Now a creed is at once the broadest and the narrowest thing in the world. In its nature it is as broad as its scheme for a brotherhood of all men. In its nature it is limited by its definition of the nature of all men. This was true of the Christian Church, which was truly said to exclude neither Jew nor Greek, but which did definitely substitute something else for Jewish religion or Greek philosophy. It was truly said to be a net drawing in of all kinds; but a net of a certain pattern, the pattern of Peter the Fisherman. And this is true even of the most disastrous distortions or degradations of that creed; and true among others of the Spanish Inquisition. It may have been narrow touching theology, it could not confess to being narrow about nationality or ethnology. The Spanish Inquisition might be admittedly Inquisitorial; but the Spanish Inquisition could not be merely Spanish. Such a Spaniard, even when he was narrower than his own creed, had to be broader than his own empire. He might burn a philosopher because he was heterodox; but he must accept a barbarian because he was orthodox. And we see, even in modern times, that the same Church which is blamed for making sages heretics is also blamed for making savages priests. Now in a much vaguer and more evolutionary fashion, there is something of the same idea at the back of the great American experiment; the experiment of a democracy of diverse races which has been compared to a melting-pot. But even that metaphor implies that the pot itself is of a certain shape and a certain substance; a pretty solid substance. The melting-pot must not melt. The original shape was traced on the lines of Jeffersonian democracy; and it will remain in that shape until it becomes shapeless. America invites all men to become citizens; but it implies the dogma that there is such a thing as citizenship. Only, so far as its primary ideal is concerned, its exclusiveness is religious because it is not racial. The missionary can condemn a cannibal, precisely because he cannot condemn a Sandwich Islander. And in something of the same spirit the American may exclude a polygamist, precisely because he cannot exclude a Turk.
Now for America this is no idle theory. It may have been theoretical, though it was thoroughly sincere, when that great Virginian gentleman declared it in surroundings that still had something of the character of an English countryside. It is not merely theoretical now. There is nothing to prevent America being literally invaded by Turks, as she is invaded by Jews or Bulgars. In the most exquisitely inconsequent of the Bab Ballads, we are told concerning Pasha Bailey Ben:—
One morning knocked at half-past eight
A tall Red Indian at his gate.
In Turkey, as you ’r’ p’raps aware,
Red Indians are extremely rare.
But the converse need by no means be true. There is nothing in the nature of things to prevent an emigration of Turks increasing and multiplying on the plains where the Red Indians wandered; there is nothing to necessitate the Turks being extremely rare. The Red Indians, alas, are likely to be rarer. And as I much prefer Red Indians to Turks, not to mention Jews, I speak without prejudice; but the point here is that America, partly by original theory and partly by historical accident, does lie open to racial admixtures which most countries would think incongruous or comic. That is why it is only fair to read any American definitions or rules in a certain light, and relatively to a rather unique position. It is not fair to compare the position of those who may meet Turks in the back street with that of those who have never met Turks except in the Bab Ballads. It is not fair simply to compare America with England in its regulations about the Turk. In short, it is not fair to do what almost every Englishman probably does; to look at the American international examination paper, and laugh and be satisfied with saying, ‘We don’t have any of that nonsense in England.’

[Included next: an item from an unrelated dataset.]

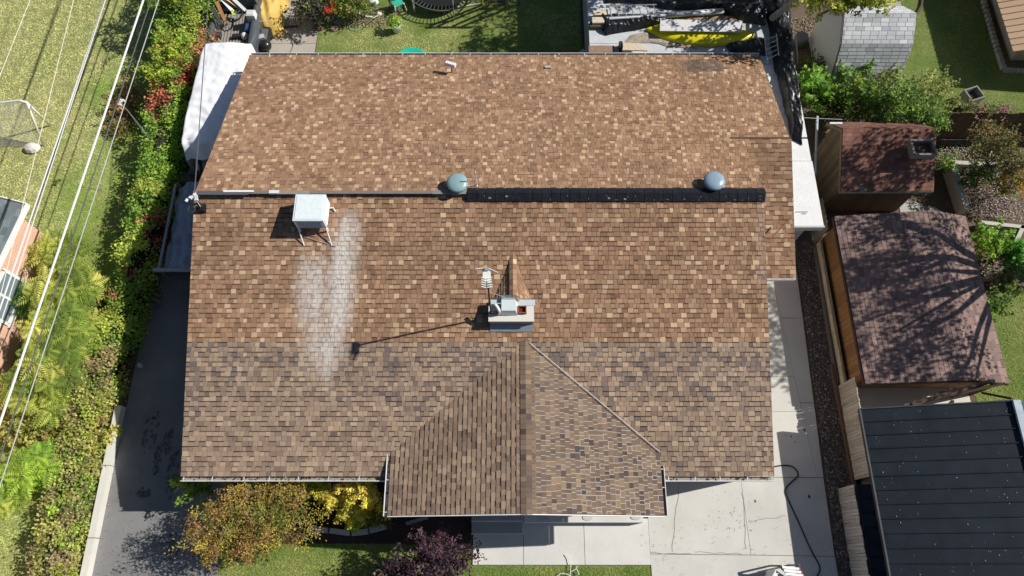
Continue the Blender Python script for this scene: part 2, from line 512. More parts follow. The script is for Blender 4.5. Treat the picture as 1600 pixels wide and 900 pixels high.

We do not have any of that nonsense in England because we have never attempted to have any of that philosophy in England. And, above all, because we have the enormous advantage of feeling it natural to be national, because there is nothing else to be. England in these days is not well governed; England is not well educated; England suffers from wealth and poverty that are not well distributed. But England is English; esto perpetua. England is English as France is French or Ireland Irish; the great mass of men taking certain national traditions for granted. Now this gives us a totally different and a very much easier task. We have not got an inquisition, because we have not got a creed; but it is arguable that we do not need a creed, because we have got a character. In any of the old nations the national unity is preserved by the national type. Because we have a type we do not need to have a test.

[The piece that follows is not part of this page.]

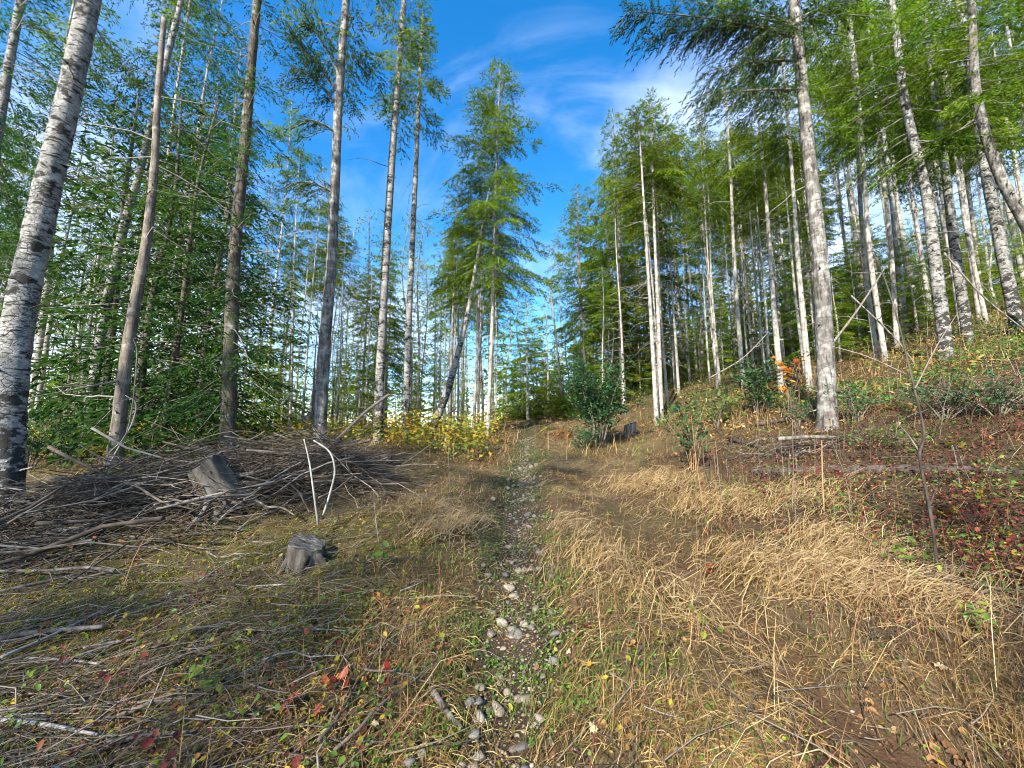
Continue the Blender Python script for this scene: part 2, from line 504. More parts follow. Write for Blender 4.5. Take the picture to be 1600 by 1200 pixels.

Take that innocent question, ‘Are you an anarchist?’ which is intrinsically quite as impudent as ‘Are you an optimist?’ or ‘Are you a philanthropist?’ I am not discussing here whether these things are right, but whether most of us are in a position to know them rightly. Now it is quite true that most Englishmen do not find it necessary to go about all day asking each other whether they are ana
rchists. It is quite true that the phrase occurs on no British forms that I have seen. But this is not only because most of the Englishmen are not anarchists. It is even more because even the anarchists are Englishmen. For instance, it would be easy to make fun of the American formula by noting that the cap would fit all sorts of bald academic heads. It might well be maintained that Herbert Spencer was an anarchist. It is practically certain that Auberon Herbert was an anarchist. But Herbert Spencer was an extraordinarily typical Englishman of the Nonconformist middle class. And Auberon Herbert was an extraordinarily typical English aristocrat of the old and genuine aristocracy. Every one knew in his heart that the squire would not throw a bomb at the Queen, and the Nonconformist would not throw a bomb at anybody. Every one knew that there was something subconscious in a man like Auberon Herbert, which would have come out only in throwing bombs at the enemies of England; as it did come out in his son and namesake, the generous and unforgotten, who fell flinging bombs from the sky far beyond the German line. Every one knows that normally, in the last resort, the English gentleman is patriotic. Every one knows that the English Nonconformist is national even when he denies that he is patriotic. Nothing is more notable indeed than the fact that nobody is more stamped with the mark of his own nation than the man who says that there ought to be no nations. Somebody called Cobden the International Man; but no man could be more English than Cobden. Everybody recognises Tolstoy as the iconoclast of all patriotism; but nobody could be more Russian than Tolstoy. In the old countries where there are these national types, the types may be allowed to hold any theories. Even if they hold certain theories, they are unlikely to do certain things. So the conscientious objector, in the English sense, may be and is one of the peculiar by-products of England. But the conscientious objector will probably have a conscientious objection to throwing bombs.